Historia tego miejsca wiąże się z cudownym obrazem Matki Bożej z Dzieciątkiem, który wisiał na jednym z drzew na długo przed powstaniem kapliczek. Według miejscowych podań, podczas burzy piorun uderzył w drzewo, niszcząc tym samym obraz. Jedna z mieszkanek pobliskiej Oleśnicy Małej, Eleonora Kache, widząc zniszczony obraz postanowiła go odnowić i wybrać się z nim na pielgrzymkę do Pragi, gdzie posługiwał ksiądz Padrock – kanonik pochodzący z Oleśnicy. W Pradze obraz został poświęcony, a po powrocie na Śląsk zawieszony w tym samym miejscu.
W niedługim czasie miejsce to zaczęło być popularne wśród okolicznej ludności, która słysząc o uzdrowieniach dziejących się za sprawą obrazu, coraz liczniej napływała w to miejsce. Dokładnie rok po śmierci Eleonory Kache, proboszcz z pobliskiej Jutrzyny przystąpił do projektu budowy kalwarii. W miejscu, gdzie wisiał cudowny obraz zbudowano siedem dwumetrowych kaplic, które u swojego szczytu miały podwójne wnęki na obrazy drogi krzyżowej. W centralnym miejscu ustawiono krzyż oraz główną kolumnę, w której prawdopodobnie umieszczono obraz Matki Bożej. Całość zbudowano na planie litery U. Teren docelowo miał być ogrodzony metalowym płotem a w przyszłości miał tutaj powstać kościółek, w którym miano umieścić słynący z cudów obraz.

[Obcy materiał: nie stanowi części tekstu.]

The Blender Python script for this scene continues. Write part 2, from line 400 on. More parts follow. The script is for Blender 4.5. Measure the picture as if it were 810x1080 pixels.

Miejsce kultu, o dziwo przetrwało I i II wojnę światową. Projekt budowy kalwarii zablokowała prawdopodobnie budowa w tym miejscu autostrady - dzisiejszej A4. Świetność i poniekąd kult obiektu zakończył się w latach 60 XX wieku, kiedy to z kapliczek ukradziono obrazy, w tym ten słynący z cudów. Obecnie kapliczki wymagają remontu. Jedna z ośmiu kapliczek została całkowicie zniszczona, a teren wokół służy jako wysypisko śmieci.
Do kapliczek można dostać się pieszo bądź rowerem z Oleśnicy Małej, jadąc ok. 3 km. na południe wzdłuż autostrady, bądź nieco bliżej - z przebiegającej nieopodal drogi krajowej nr 39, która przebiega pod autostradą A4.